How Active Listening Leads to More Effective Interviews

The initial face-to-face interview is an important factor in the hiring process. If the first interview goes well, the rest of the hiring interactions feel like they’re flowing downhill.

Do you think you’re effective at conducting interviews?

Listening

 

Most real estate managers believe this is one of their strengths. But, the recruiting performance metrics our company collects paints a different picture.

By isolating the interview component of the hiring process (through workflow design and software tracking), we’ve documented that successful interviewers experience much better recruiting results than those who are struggling.

How much better?  It’s often two to three times more hires.

Of course this begs the question—what are successful managers doing during their interviews that make them so effective?

Research suggests it really boils down to one thing.

Learning from Research on Sales

In his outstanding book, The Best Place to Work, Dr. Ron Friedman addresses the issue of building trust in the sales process.

Consider the quandary faced by car salesmen, a profession that according to a 2012 Gallup poll is squarely at the bottom when it comes to perceived honesty and ethical standards.

What can a car salesman say to make himself more convincing? The answers, according to [researchers], is quite literally nothing.

Dr. Friedman goes on to outline two studies showing it’s not an ability to talk that leads to sales. It’s quite the opposite.

The ability to be quiet and listen effectively is the defining characteristic of high performing sales people.

For Complex Sales, Listening is Even More Important

Selling a car is a simple sale. What happens when things get more complex? Of course, the sales prospect would need additional information to make a good choice. Right?

In the financial services industry, a job where advisors are explicitly hired for their knowledge and ability to give advice, surely there would be a connection between skillful talking and success.

Dr. Friedman sites another study showing the opposite to be true.

“The higher financial advisers scored as listeners, the better their clients rated them on quality, trust, and satisfaction.
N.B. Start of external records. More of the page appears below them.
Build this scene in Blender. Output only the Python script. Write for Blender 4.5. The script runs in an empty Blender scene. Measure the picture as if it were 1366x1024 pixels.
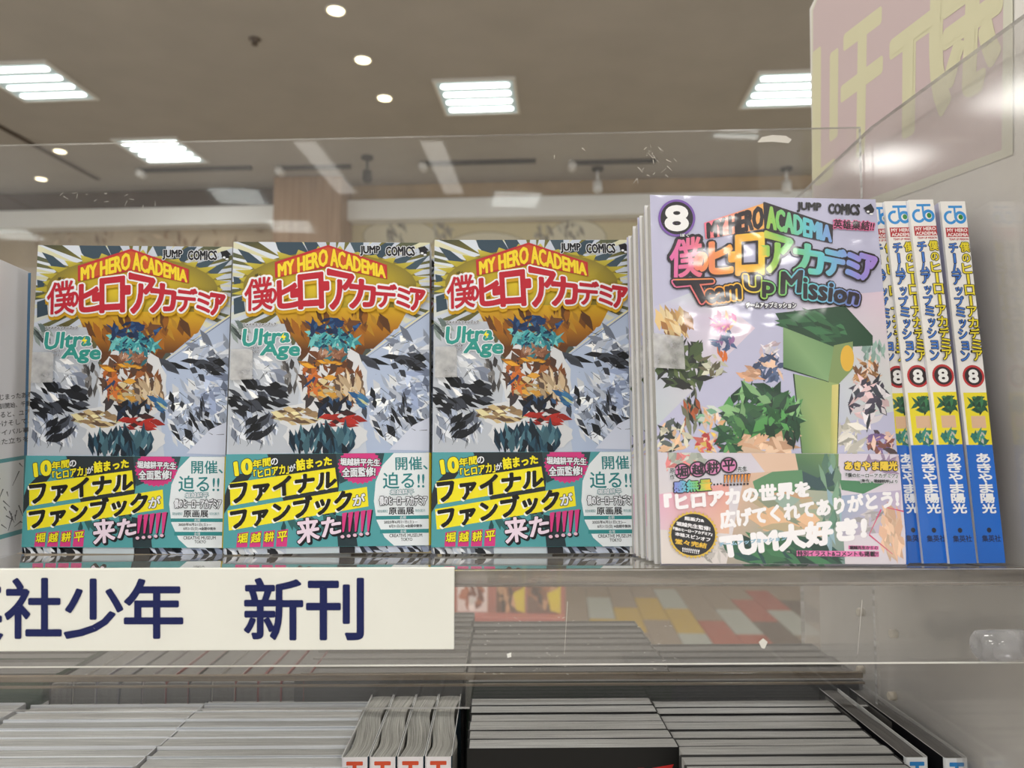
import bpy, bmesh, math, random
import numpy as np
from mathutils import Vector, Matrix, Quaternion
S = bpy.context.scene
COL = S.collection
EYE = 1.25
F = 1000.0
R = math.radians
# ------------------------------------------------------------------ camera
YAW, PITCH = R(-0.9), R(3.6)
fw = Vector((-math.sin(YAW)*math.cos(PITCH), math.cos(YAW)*math.cos(PITCH), math.sin(PITCH)))
rt = Vector((math.cos(YAW), math.sin(YAW), 0)); up = rt.cross(fw)
cd = bpy.data.cameras.new('camera'); cam = bpy.data.objects.new('camera', cd); COL.objects.link(cam)
M3 = Matrix((rt, up, -fw)).transposed()
cam.matrix_world = Matrix.Translation((0, 0, EYE)) @ M3.to_4x4()
cd.sensor_width = 36; cd.lens = 36*F/1366; cd.clip_start = 0.02; cd.clip_end = 100
cd.dof.use_dof = True; cd.dof.focus_distance = 0.39; cd.dof.aperture_fstop = 12
S.camera = cam
# ------------------------------------------------------------------ world, exposure
S.view_settings.view_transform = 'Standard'; S.view_settings.look = 'None'
S.view_settings.exposure = 0.65; S.view_settings.gamma = 1; S.view_settings.use_curve_mapping = False
w = bpy.data.worlds.new('world'); S.world = w; w.use_nodes = True
w.node_tree.nodes['Background'].inputs[0].default_value = (1.0, 0.985, 0.96, 1)
w.node_tree.nodes['Background'].inputs[1].default_value = 0.72
PANEL_EMIT = 3.2
LAMP_W = 13.0
ROOM = R(-5.0)          # the shop is turned a little against the rack
CEIL = EYE + 2.27
def room_pt(x, y, z=0):
    c, s = math.cos(ROOM), math.sin(ROOM)
    return Vector((x*c - y*s, x*s + y*c, z))
def area(name, x, y, z, sx, sy, power, color=(1, .97, .92)):
    l = bpy.data.lights.new(name, 'AREA'); l.shape = 'RECTANGLE'; l.size = sx; l.size_y = sy
    l.energy = power; l.color = color
    o = bpy.data.objects.new(name, l); COL.objects.link(o); o.location = room_pt(x, y, z)
    o.rotation_euler = (0, 0, ROOM)
    return o
# ------------------------------------------------------------------ basic helpers
def lin(c):
    c = c/255.0
    return c/12.92 if c <= .04045 else ((c+.055)/1.055)**2.4
def L(rgb, a=1.0): return (lin(rgb[0]), lin(rgb[1]), lin(rgb[2]), a)
def ray(px, py): return (rt*((px-683)/F) + fw + up*((512-py)/F))
def P(px, py, X=None, Y=None, Z=None):
    d = ray(px, py)
    if X is not None: k = X/d.x
    elif Y is not None: k = Y/d.y
    else: k = (Z-EYE)/d.z
    return Vector((0, 0, EYE)) + d*k
def PR(px, py, Y=None, Z=None):      # the same in the shop's own frame
    d = ray(px, py); c, s = math.cos(-ROOM), math.sin(-ROOM)
    d = Vector((d.x*c - d.y*s, d.x*s + d.y*c, d.z))
    k = Y/d.y if Y is not None else (Z-EYE)/d.z
    return Vector((0, 0, EYE)) + d*k
def new_mat(name):
    m = bpy.data.materials.new(name); m.use_nodes = True
    return m, m.node_tree.nodes, m.node_tree.links, m.node_tree.nodes['Principled BSDF']
def mat(name, rgb, rough=.5, noise=0, scale=20, coat=0, metal=0, bump=0, emit=0, spec=.5):
    m, n, l, b = new_mat(name)
    b.inputs['Base Color'].default_value = L(rgb); b.inputs['Roughness'].default_value = rough
    b.inputs['Coat Weight'].default_value = coat; b.inputs['Metallic'].default_value = metal
    b.inputs['Specular IOR Level'].default_value = spec
    if emit:
        b.inputs['Emission Color'].default_value = L(rgb); b.inputs['Emission Strength'].default_value = emit
    if noise or bump:
        t = n.new('ShaderNodeTexCoord'); k = n.new('ShaderNodeTexNoise'); k.inputs['Scale'].default_value = scale
        k.inputs['Detail'].default_value = 5
        l.new(t.outputs['Object'], k.inputs['Vector'])
        if noise:
            r = n.new('ShaderNodeValToRGB')
            r.color_ramp.elements[0].position = .3; r.color_ramp.elements[1].position = .7
            r.color_ramp.elements[0].color = L([max(0, c*(1-noise)) for c in rgb])
            r.color_ramp.elements[1].color = L([min(255, c*(1+noise)) for c in rgb])
            l.new(k.outputs['Fac'], r.inputs[0]); l.new(r.outputs[0], b.inputs['Base Color'])
        if bump:
            bp = n.new('ShaderNodeBump'); bp.inputs['Strength'].default_value = bump; bp.inputs['Distance'].default_value = .01
            l.new(k.outputs['Fac'], bp.inputs['Height']); l.new(bp.outputs[0], b.inputs['Normal'])
    return m
def print_mat(name, rough, coat, bump=0, bscale=30):
    m, n, l, b = new_mat(name)
    a = n.new('ShaderNodeAttribute'); a.attribute_name = 'ink'
    l.new(a.outputs['Color'], b.inputs['Base Color'])
    b.inputs['Roughness'].default_value = rough; b.inputs['Coat Weight'].default_value = coat
    b.inputs['Coat Roughness'].default_value = .08
    if bump:
        t = n.new('ShaderNodeTexCoord'); k = n.new('ShaderNodeTexNoise'); k.inputs['Scale'].default_value = bscale
        k.inputs['Detail'].default_value = 2
        bp = n.new('ShaderNodeBump'); bp.inputs['Strength'].default_value = bump; bp.inputs['Distance'].default_value = .004
        l.new(t.outputs['Object'], k.inputs['Vector']); l.new(k.outputs['Fac'], bp.inputs['Height'])
        l.new(bp.outputs[0], b.inputs['Coat Normal'])
    return m
INK = print_mat('printed_paper', .5, .0)
INK.node_tree.nodes['Principled BSDF'].inputs['Specular IOR Level'].default_value = .3
INKG = print_mat('laminated_print', .35, .55, .9, 22)
def pages_mat(name, dark, light, sv=70):
    m, n, l, b = new_mat(name)
    uv = n.new('ShaderNodeUVMap'); mp = n.new('ShaderNodeMapping'); mp.inputs['Scale'].default_value = (2.2, sv, 1)
    oi = n.new('ShaderNodeObjectInfo'); k = n.new('ShaderNodeTexNoise'); k.noise_dimensions = '4D'
    k.inputs['Scale'].default_value = 1; k.inputs['Detail'].default_value = 6; k.inputs['Roughness'].default_value = .7
    mu = n.new('ShaderNodeMath'); mu.operation = 'MULTIPLY'; mu.inputs[1].default_value = 50
    l.new(oi.outputs['Random'], mu.inputs[0]); l.new(mu.outputs[0], k.inputs['W'])
    l.new(uv.outputs[0], mp.inputs[0]); l.new(mp.outputs[0], k.inputs['Vector'])
    r = n.new('ShaderNodeValToRGB'); r.color_ramp.elements[0].position = .32; r.color_ramp.elements[1].position = .68
    r.color_ramp.elements[0].color = L(dark); r.color_ramp.elements[1].color = L(light)
    l.new(k.outputs['Fac'], r.inputs[0]); l.new(r.outputs[0], b.inputs['Base Color'])
    bp = n.new('ShaderNodeBump'); bp.inputs['Strength'].default_value = .5; bp.inputs['Distance'].default_value = .0006
    l.new(k.outputs['Fac'], bp.inputs['Height']); l.new(bp.outputs[0], b.inputs['Normal'])
    b.inputs['Roughness'].default_value = .8
    return m
PAGES = pages_mat('page_edges', (96, 95, 93), (226, 225, 221), 48)
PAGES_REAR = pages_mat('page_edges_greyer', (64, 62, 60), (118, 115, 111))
PAGES_MAG = pages_mat('page_edges_coarse', (84, 83, 79), (206, 204, 196), 34)
def acrylic(name, haze=.05, tint=(250, 250, 250), rough=.02, haze_scale=9):
    m = bpy.data.materials.new(name); m.use_nodes = True; n = m.node_tree.nodes; l = m.node_tree.links
    n.remove(n['Principled BSDF']); out = n['Material Output']
    tr = n.new('ShaderNodeBsdfTransparent'); tr.inputs[0].default_value = L(tint)
    gl = n.new('ShaderNodeBsdfGlossy'); gl.inputs['Roughness'].default_value = rough; gl.inputs[0].default_value = (1, 1, 1, 1)
    fr = n.new('ShaderNodeFresnel'); ge = n.new('ShaderNodeNewGeometry'); io = n.new('ShaderNodeMapRange')   # thin sheet: same reflectance from both sides
    io.inputs[3].default_value = 1.49; io.inputs[4].default_value = 1/1.49
    l.new(ge.outputs['Backfacing'], io.inputs[0]); l.new(io.outputs[0], fr.inputs[0])
    mx = n.new('ShaderNodeMixShader'); l.new(fr.outputs[0], mx.inputs[0]); l.new(tr.outputs[0], mx.inputs[1]); l.new(gl.outputs[0], mx.inputs[2])
    df = n.new('ShaderNodeBsdfDiffuse'); df.inputs[0].default_value = (.8, .8, .8, 1)
    m2 = n.new('ShaderNodeMixShader')
    t = n.new('ShaderNodeTexCoord'); k = n.new('ShaderNodeTexNoise'); k.inputs['Scale'].default_value = haze_scale; k.inputs['Detail'].default_value = 8
    l.new(t.outputs['Object'], k.inputs['Vector'])
    mr = n.new('ShaderNodeMapRange'); mr.inputs[1].default_value = .3; mr.inputs[2].default_value = .75
    mr.inputs[3].default_value = haze*.5; mr.inputs[4].default_value = haze*1.7
    l.new(k.outputs['Fac'], mr.inputs[0]); l.new(mr.outputs[0], m2.inputs[0])
    l.new(mx.outputs[0], m2.inputs[1]); l.new(df.outputs[0], m2.inputs[2]); l.new(m2.outputs[0], out.inputs[0])
    return m
ACR = acrylic('clear_acrylic', .035)
ACR_SIDE = acrylic('clear_acrylic_scuffed', .13, (248, 247, 246), .1)
ACR_SHELF = acrylic('clear_acrylic_shelf', .03, (236, 238, 240), .01)
def edge_mat(name, dark, light, mixv):
    m = bpy.data.materials.new(name); m.use_nodes = True; n = m.node_tree.nodes; l = m.node_tree.links
    b = n['Principled BSDF']; out = n['Material Output']
    t = n.new('ShaderNodeTexCoord'); mp = n.new('ShaderNodeMapping'); mp.inputs['Scale'].default_value = (14, 40, 260)
    k = n.new('ShaderNodeTexNoise'); k.inputs['Scale'].default_value = 1; k.inputs['Detail'].default_value = 4
    l.new(t.outputs['Object'], mp.inputs[0]); l.new(mp.outputs[0], k.inputs['Vector'])
    r = n.new('ShaderNodeValToRGB'); r.color_ramp.elements[0].position = .35; r.color_ramp.elements[1].position = .7
    r.color_ramp.elements[0].color = L(dark); r.color_ramp.elements[1].color = L(light)
    l.new(k.outputs['Fac'], r.inputs[0]); l.new(r.outputs[0], b.inputs['Base Color']); b.inputs['Roughness'].default_value = .12
    tr = n.new('ShaderNodeBsdfTransparent'); mx = n.new('ShaderNodeMixShader'); mx.inputs[0].default_value = mixv
    l.new(tr.outputs[0], mx.inputs[1]); l.new(b.outputs[0], mx.inputs[2]); l.new(mx.outputs[0], out.inputs[0])
    return m
EDGE = edge_mat('acrylic_cut_edge', (66, 56, 46), (160, 150, 138), .6)
EDGE_W = edge_mat('acrylic_edge_glint', (200, 198, 190), (250, 250, 246), .9)  # pale colour carries the light caught along acrylic edges
EDGE_B = edge_mat('acrylic_bright_edge', (160, 158, 155), (235, 235, 235), .8)
EDGE_T = edge_mat('acrylic_tan_edge', (112, 98, 82), (150, 134, 114), .85)

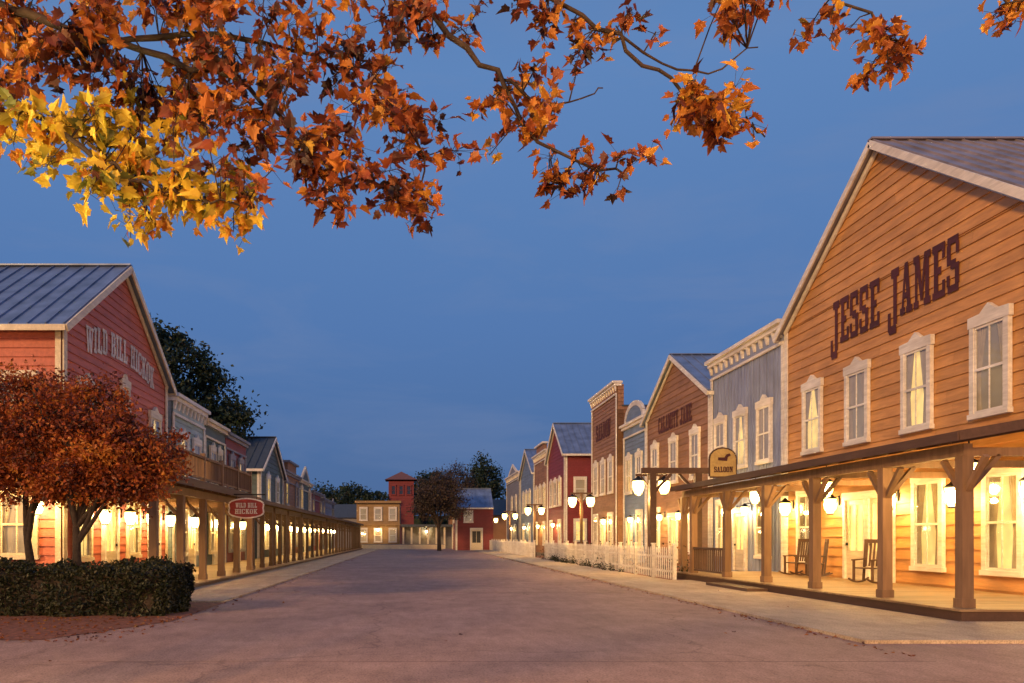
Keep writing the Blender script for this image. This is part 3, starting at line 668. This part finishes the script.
for i in range(40):
    y=uni(33,52); x=8.45+uni(-.1,.15); r=uni(.08,.2)
    for j in range(35): rleaf(Lf,V((x+gau(0,r*.5),y+gau(0,r),.05+abs(gau(0,r)))),.08)
b.done()

# overhanging maple
OUT=[(.10,-.02),(.30,-.06),(.26,.10),(.44,.26),(.33,.34),(.34,.56),(.20,.52),(.13,.72)]
def mleaf(mb,c,s,nrm,tip):
    n=nrm.normalized(); a=(tip-n*tip.dot(n)).normalized(); b_=n.cross(a); k=len(mb.v)
    fold=uni(.1,.9); curl=uni(-.3,.9); st=c
    def P(x,y): return tuple(st+(a*y+b_*x+n*(abs(x)*fold-curl*y*y-.4*curl*x*x))*s)
    mb.v.append(P(0,0)); mb.v.append(P(0,.45)); mb.v.append(P(0,.95))
    for sg in (1,-1):
        q=len(mb.v)
        for (x,y) in OUT: mb.v.append(P(sg*x*uni(.85,1.15),y*uni(.93,1.07)))
        mb.f.append((k,q,q+1,q+2,k+1)); mb.f.append((k+1,q+2,q+3,q+4)); mb.f.append((k+1,q+4,q+5,q+6)); mb.f.append((k+1,q+6,q+7,k+2))
b=B('maple_tree'); T=b('trunk_and_limbs','bark',True)
T.tube([(-4.9,2.2,-.1),(-4.85,2.2,.6),(-4.75,2.3,2),(-4.6,2.5,3.4),(-4.5,2.7,4.6)],[.34,.26,.23,.21,.2],12)
limbs=[]
def limb(pts,r0,r1):
    pts=[V(p) for p in pts]; out=[]
    for i in range(len(pts)-1):
        p0=pts[max(i-1,0)];p1=pts[i];p2=pts[i+1];p3=pts[min(i+2,len(pts)-1)]
        for k in range(5):
            t=k/5; out.append(.5*((2*p1)+(p2-p0)*t+(2*p0-5*p1+4*p2-p3)*t*t+(3*p1-p0-3*p2+p3)*t**3)+V((gau(0,.018),gau(0,.018),gau(0,.018))))
    out.append(pts[-1]); n=len(out)
    T.tube(out,[(r0+(r1-r0)*(i/(n-1))**.6)*uni(.88,1.12) for i in range(n)],7); limbs.extend(out[2:])
limb([(-4.5,2.7,4.6),(-3.4,3.9,4.85),(-2.6,4.7,4.7),(-1.8,4.8,4.48),(-1.1,4.85,4.25),(-.75,4.8,3.9),(-.62,4.8,3.5)],.055,.005)
limb([(-4.5,2.7,4.6),(-3.2,3.8,5.3),(-1.6,4.5,5.3),(-.5,4.7,5.05),(.0,4.8,4.72),(.5,4.8,4.25),(.75,4.8,3.86),(1.25,4.8,3.68)],.06,.006)
limb([(-.5,4.7,5.05),(.5,4.8,4.85),(1.2,4.8,4.5),(1.6,4.8,4.15),(1.95,4.8,4.0),(2.1,4.8,3.9)],.022,.005)
limb([(-1.6,4.5,5.3),(.5,4.7,5.45),(2.0,4.8,5.1),(2.6,4.8,4.7),(3.05,4.8,4.4)],.03,.005)
limb([(2.0,4.8,5.1),(3.0,4.8,5.0),(3.65,4.8,4.72)],.016,.005)
limb([(-3.4,3.9,4.85),(-2.8,4.4,4.25),(-2.2,4.6,3.95),(-1.75,4.7,3.65),(-1.35,4.7,3.5),(-1.0,4.7,3.44)],.036,.005)
limb([(-1.8,4.8,4.48),(-1.1,5.0,4.6),(-.4,5.1,4.45),(.0,5.0,4.05),(.05,5,3.65)],.022,.005)
limb([(1.2,4.8,4.5),(1.7,4.9,4.35),(2.1,4.9,4.5)],.010,.004)
limb([(.5,4.8,4.25),(.9,4.9,4.15),(1.15,4.9,4.25)],.010,.004)
dark=[(-2.37,4.48),(-2.0,4.6),(-1.65,4.48),(-1.3,4.6),(-1.0,4.42),(-.63,4.6),(-.27,4.54),(-2.3,4.25),(-1.85,4.3),(-1.47,4.2),(-1.1,4.1),(-.7,4.18),(-.4,4.24),(-.1,4.36),(-1.05,3.78),(-1.2,3.92),(-.57,3.86),(-.1,4.04),(.06,3.86),(-.1,3.62),(.05,3.54),(-.45,3.68),(-.24,3.56),(-.7,3.46),(-.35,3.95),(-1.5,4.65),(-.9,4.65),(0.0,4.65),(-2.2,4.7),(-.8,4.0),(-1.75,4.2),(-2.4,4.66),(-1.8,4.5),(-.45,4.45),(-1.25,4.35),(-2.1,4.45),(-1.1,4.7),(-.6,4.35),(-1.6,4.35),(-.2,4.7),(-2.45,4.35),(-2.05,4.3),(-1.3,4.05)]
mid=[(.45,4.12),(.72,4.27),(.78,4.0),(.57,3.93),(.93,3.66),(1.23,3.68),(1.05,3.78),(1.35,4.57),(1.1,4.4),(.87,4.58),(.5,4.64),(.27,4.68),(.62,4.12)]
org=[(1.7,4.1),(1.88,4.08),(1.95,3.94),(1.8,3.92),(1.53,4.0),(1.62,4.2),(2.55,4.6),(2.8,4.5),(3.0,4.44),(1.95,4.7),(1.75,4.64),(3.62,4.7),(2.9,4.38),(2.1,4.74)]
yel_lit=[(-2.35,3.98),(-2.13,3.93),(-1.8,4.03),(-1.6,3.95),(-1.9,3.70),(-1.7,3.54),(-1.4,3.54),(-1.95,3.50),(-1.17,3.52),(-.98,3.48),(-1.65,3.75),(-2.2,3.75),(-1.45,3.7),(-2.45,3.85),(-2.0,4.0),(-1.8,3.85),(-1.25,3.62)]
M['mp_dark_shaded']=leafmat('maple_leaves_russet_shaded',[(.025,.012,.010),(.09,.022,.012),(.22,.05,.014),(.42,.14,.02),(.50,.26,.03)],.3,3.2)  # russet leaves, with low-light shade put into the darker ramp
M['mp_org']=leafmat('maple_leaves_orange',[(.14,.04,.012),(.36,.11,.02),(.58,.25,.03),(.64,.42,.05)],.45,3)
M['mp_yel_lit']=leafmat('maple_leaves_lamplit_yellow',[(.10,.12,.02),(.34,.30,.03),(.66,.50,.05),(.80,.62,.08),(.60,.26,.04)],.5,3)  # lamplight on the low left clump put into the leaf colour
def clusters(cs,part,mat,n,r,ls,alt=None,dy=.3,pa=.2):
    Lf=b(part,mat)
    for (x,z) in cs:
        y=4.8+gau(0,dy); c=V((x,y,z)*1)
        for t in range(4):
            c2=c+V((gau(0,r*.8),gau(0,r*.8),gau(0,r*.5)))
            nr=min(limbs,key=lambda p:(p-c2).length); mdl=nr.lerp(c2,.5)+V((gau(0,.02),gau(0,.02),.04))
            T.tube([nr,mdl,c2],[.005,.0038,.0025],4)
            for j in range(int(n/4*uni(.5,1.5))):
                tw=mdl.lerp(c2,uni(.1,1.1)); o=V((gau(0,1),gau(0,1),gau(-.1,.8))).normalized()*uni(.02,r*.8)
                p=tw+o; T.tube([tw,p],[.0014,.0012],3)
                nrm=V((gau(0,.8),gau(-.2,.8),gau(.4,.7))); tip=o.normalized()*.8+V((gau(0,.5),gau(0,.5),-.35+gau(0,.5)))
                if nrm.cross(tip).length<.1: tip=tip+V((.3,.2,0))
                mleaf(Lf if (alt is None or rnd()>pa) else b(*alt),p,ls*uni(.5,1.25),nrm,tip)
clusters(dark,'russet_leaves','mp_dark_shaded',66,.16,.082,('orange_leaves','mp_org'),dy=.22,pa=.12)
clusters(mid,'russet_leaves','mp_dark_shaded',42,.11,.080,('orange_leaves','mp_org'),.12,pa=.35)
clusters(org,'orange_leaves','mp_org',46,.11,.085,('russet_leaves','mp_dark_shaded'),.12,pa=.3)
clusters(yel_lit,'lamplit_yellow_leaves','mp_yel_lit',58,.14,.092,('orange_leaves','mp_org'),.18,pa=.12)
b.done()
mb=MB()
for i in range(1300):
    k=rnd()
    if k<.4: x=6.28-abs(gau(0,.15)); y=uni(10,60)
    elif k<.6: x=-4.38+abs(gau(0,.2)); y=uni(12,60)
    elif k<.99: x=uni(-9,-4.3); y=uni(11.3,14.9)
    else: x=uni(-5,9); y=uni(5,25)
    z=.012 if x<6.3 and x>-4.3 else .066
    if x<-4.3: z=.018
    mleaf(mb,V((x,y,z)),uni(.04,.08),V((gau(0,.2),gau(0,.2),1)),V((gau(0,1),gau(0,1),0)))
mb.obj('fallen_leaves',M['lf_orange'])

# ------------------------------------------------------------ sky, sun, camera
w=bpy.data.worlds.new('World'); sc.world=w; w.use_nodes=True; nt=w.node_tree; N=nt.nodes; L=nt.links
bg=N['Background']; tc=N.new('ShaderNodeTexCoord'); sp=N.new('ShaderNodeSeparateXYZ'); L.new(tc.outputs['Generated'],sp.inputs[0])
rp=ramp(nt,[(0.0,(.062,.128,.30)),(.10,(.066,.142,.335)),(.25,(.082,.178,.41)),(.5,(.110,.228,.48)),(1,(.07,.16,.36))]); L.new(sp.outputs['Z'],rp.inputs[0])
mp=N.new('ShaderNodeMapping'); mp.inputs['Scale'].default_value=(1,1,4); L.new(tc.outputs['Generated'],mp.inputs[0])
cn=N.new('ShaderNodeTexNoise'); cn.inputs['Scale'].default_value=3.0; cn.inputs['Detail'].default_value=7; cn.inputs['Roughness'].default_value=.6; cn.inputs['Distortion'].default_value=.4; L.new(mp.outputs[0],cn.inputs['Vector'])
cr=ramp(nt,[(.48,(0,0,0)),(.78,(.35,.35,.35))]); L.new(cn.outputs['Fac'],cr.inputs[0])
col=mixrgb(nt,'MIX',cr.outputs[0],rp.outputs[0],(.19,.24,.40))
sk=N.new('ShaderNodeTexSky'); sk.sky_type='NISHITA'; sk.sun_disc=False; sk.sun_elevation=math.radians(3); sk.sun_rotation=math.radians(205)
s2=mixrgb(nt,'MULTIPLY',1,sk.outputs[0],(.004,.006,.010)); col=mixrgb(nt,'ADD',1,col,s2)
L.new(col,bg.inputs[0]); bg.inputs[1].default_value=1.0
l=bpy.data.lights.new('lamplight_fill','SUN'); l.energy=3.0; l.angle=math.radians(8); l.color=(1,.55,.20)  # added directional light, stands in for warm lamplight from behind the camera
o=bpy.data.objects.new('lamplight_fill',l); sc.collection.objects.link(o); o.rotation_euler=V((.60,.72,-.30)).to_track_quat('-Z','Y').to_euler()
cam=bpy.data.cameras.new('camera'); co=bpy.data.objects.new('camera',cam); sc.collection.objects.link(co); sc.camera=co
co.location=(0,0,1.5); co.rotation_euler=(math.radians(90),0,0); cam.lens=28.125; cam.sensor_width=36
cam.shift_x=.0947; cam.shift_y=.1909; cam.clip_end=4000; cam.clip_start=.05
Effective listeners were also more successful at minimizing their customers’ perceptions of financial risk, making them more likely to invest in the future.”

Naturally, this translated into higher sales with the clients, but researchers also found it had an unexpected effect.

[Effective listening] had sown the seeds for an upward cycle of sales. That’s because the more an advisor listened, the more their clients wanted to recommend them to their friends. 

Listeners had created a defacto sales force. They weren’t the only ones focused on growing their business. So were their customers.

Listening Creates Influence

Exercising influence is the common thread among these research studies.

Those who have learned to listen effectively have much more success than those who are seemingly gifted talkers.

This principle applies to recruiting (and specifically interviewing) because the goal is to positively influence a person’s career decisions.

The hiring managers who make the most hires are those who are the most influential during the interview.

In the next WorkPuzzle, we’ll discuss what it takes to become an effective listener.  Keeping your mouth shut during the interview is only the first step.

The rest of the process requires some attention to detail, but it’s work that will produce a high return on your investment.

It will move you into the group of hiring managers who hire more than 30% of the individuals they interview.